Cuando mi familia y algunos amigos me preguntaron dónde estaba, yo dije: tratando de tranquilizar al cajero del ciber del shopping Panorámico, cerca de la estación Los Leones, a diez metros sobre el suelo. El hombre estaba a mil revoluciones por segundo repitiéndose: “Ay, ay, ay, ahora hay que quedarse quieto; ay ay ay, hay que esperar a que pase, ay ay ay… este sí que es de los bravos, no se acaba nunca”. Lo noté medio muerto de miedo justo cuando yo empezaba a descartar la idea de que estuviera pasando un subterráneo, porque al principio me pareció eso, el paso rápido del metro, que aquí va a una velocidad demencial y la voz de una señora que se multiplica en cada vagón te indica a cada rato dónde estás y los choferes agradecen tu elección y hasta te despiden con un Dios los bendiga.
A fin de cuentas era mi primer terremoto y me venía la letanía de por-qué-justo-a-mí. Una hora antes había terminado de fotografiar una paloma devorándose mi muffin en el Starbucks para sacarle una sonrisa a mis hijas mientras hacía tiempo para retratar a una presa mayor, el mimo gordo y morochón que representa un buda dorado en la esquina de Providencia y Lyon. El mimo seguía ahí, pero yo esa foto la quería sacar cuando estuviera quitándose la pintura de encima para poder titularla El buda sin oro y esas uevás en las que uno se enfrasca para distraerse.
El susto del cajero me relajó, porque, claro, uno imagina al chileno ducho en terremotos, y era lógico que yo, humilde aprendiz sin la menor experiencia en la materia, me sintiera con más derecho que él a estar cagado en las patas. Pero el miedo de aquel hombre me hizo reír (nerviosamente, pero reír descomprime los nervios) y su desesperación, el excesivo menú de prevenciones que desplegó mientras duraba el temblor –excesivo porque si se viene abajo esa enorme estructura de hormigón, no hay dios de dónde asirse– me ayudó a superar el trance con un heroísmo que no encaja en absoluto con la reacción que yo esperaba de mí.

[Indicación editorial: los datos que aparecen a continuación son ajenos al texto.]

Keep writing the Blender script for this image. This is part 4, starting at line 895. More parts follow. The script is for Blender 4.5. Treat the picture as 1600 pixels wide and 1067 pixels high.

Al salir había un mar de gente en la calle y el buda se había ido.
Después desistí de llegar en metro hasta Ummo, el restaurante donde me iba a encontrar con varios amigos (al final sólo vino Patricio Abusleme) en la zona de Providencia, y me largué a caminata limpia, porque una cosa es ser héroe y otra boludo, y cuando un mozo piadoso me dio la clave de wi-fi, me asaltaron los mensajes y comprobé que las noticias del temblor habían saltado a los cuatro puntos cardinales.
Desde la una, mientras escribía esto que digo, Santiago se volvió a estremecer. Un coro de ladridos de un crisol de razas taladra la madrugada. Estaba solo, en un departamento sin teléfono ni wi-fi que me confió mi entrañable amigo Diego Zúñiga.
Si no fuese porque en la casa no hay ni una lata de chipirones, por su biblioteca y sus películas sería el bunker perfecto, pensé, mientras se me hacía carne una sospecha que mastico desde hace rato, que es nuestra fragilidad, la atroz fragilidad de todos estos monos que creemos dominar la Tierra.